‘Do we belong here?’


In at least two recent shootings, in Kansas and suburban Seattle, it was motive enough for the gunmen that the victims appeared foreign. “Get out of my country!” yelled the shooter in Kansas, according to witnesses, as he opened fire on a pair of Indian tech workers at a neighborhood bar, after demanding to know their visa status. One was killed and the other injured. “Go back to your country!” shouted the assailant in suburban Seattle who allegedly shot a U.S. citizen – a bearded Sikh man wearing a turban – as he worked on his car beside his own home.

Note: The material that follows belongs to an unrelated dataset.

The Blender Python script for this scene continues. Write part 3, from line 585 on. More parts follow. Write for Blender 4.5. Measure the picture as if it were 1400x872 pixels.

Intolerance seems ascendant, and foreigners are increasingly fretful. White supremacist groups have become more visible on dozens of college campuses. A report from the Anti-Defamation League details incidents in which anti-Muslim, anti-Semitic and racist fliers have appeared on more than 60 college campuses in 25 states in the past six months.

Attacks and threats on mosques are on the rise, and headstones are toppled in Jewish cemeteries.

In India, whence tens of thousands of engineers, computer programmers and other skilled workers apply for work visas each year, the shootings in Kansas and Washington state have unleashed tremors of fear. Many younger Indians, who had fervently hoped for jobs and futures as students or professionals in the United States, are relinquishing their American Dream.

On Facebook, the grieving widow of the 32-year-old computer engineer killed in the Kansas bar, Srinivas Kuchibhotla, asked: “Do we belong here? Is this the same country we dreamed of and is it still secure to raise our families and children here?” In India, there was advice issued on social media sites to travelers in the United States to refrain from speaking foreign languages, lest it provoke hostility. The father of the Indian injured in the Kansas shooting, Alok Madasani, appealed “to all the parents in India not to send their children to the United States.”

President Donald Trump, having ridden his AmericaFirst rhetoric to the Oval Office, condemned the Kansas shootings – six days after the fact. Even as he did, his administration was readying an executive order that vilified six mainly Muslim countries by temporarily banning their citizens from travel to the United States, notwithstanding the fact that none had been a particular source of terrorist attacks inside the United States. “Extreme vetting” is his watchword. Germany, France, the United Arab Emirates and other nations regarded as allies have issued travel advisories warning their citizens about the perils of travel in the United States, including rising anti-Muslim sentiment.

The United States has long enjoyed a competitive advantage as a magnet for the world’s most ambitious, promising and productive immigrants. If it sends a message that those promising Indians and others are no longer welcome, the loss will be immeasurable.